One of the elders at the first congregation I worked with was very concerned about church growth. Our church was doing very well. By that I mean, the members were happy and growing spiritually. Our youth group was excited, and numerically – the standard most people use to measure growing churches – we were growing as well.
John thought we could do better. He heard about a congregation in Texas that had surpassed 1,000 in Sunday morning attendance. John had to know their secret, so he traveled to Texas to see for himself. He was especially impressed by their foyer. They had an information booth where visitors could learn about the congregation, pick up a bulletin, and be directed to Bible classes. When John returned, he immediately built a visitor’s booth in our foyer. His reasoning was, “If we do what big churches do, we’ll be big too.”

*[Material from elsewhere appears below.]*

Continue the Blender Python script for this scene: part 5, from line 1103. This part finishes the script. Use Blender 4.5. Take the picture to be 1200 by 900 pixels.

However, there were some unintended consequences of John’s new visitor’s booth. We already had a group of members who felt their ministry was welcoming visitors to our services. They faithfully arrived early and greeted everyone with bright, smiling faces. Now they had been replaced! However, they were mature enough not to see it that way, and instead of meeting people in the foyer where the information booth was, they moved out onto the church steps and welcomed people before they even left the parking lot! The greeters were happy. The visitors were welcomed, and last I knew, the visitor’s booth was being used to store mops and buckets.
We need to recognize every congregation is unique. Why do we grade churches by their physical size? Jim Belcher wrote in the introduction to Brandon O’Brien’s book, Small Church, Big Impact:
According to the Hartford Institute for Religion Research, 94 percent of all existing churches have less than five hundred attendees, and two-thirds of these have less than one hundred. Churches of more than two thousand attendees represent less than one-half of one percent of all churches in America. As I sat at the conference, I wondered why we hold these mega-churches up as the model of ministry for every church. Is it because, I asked myself, they are large and “successful”?[1]
[1] O’Brien, Brandon J. (2011-07-31T23:58:59). Small Church, Big Impact (Ebook Shorts). Baker Publishing Group. Kindle Edition.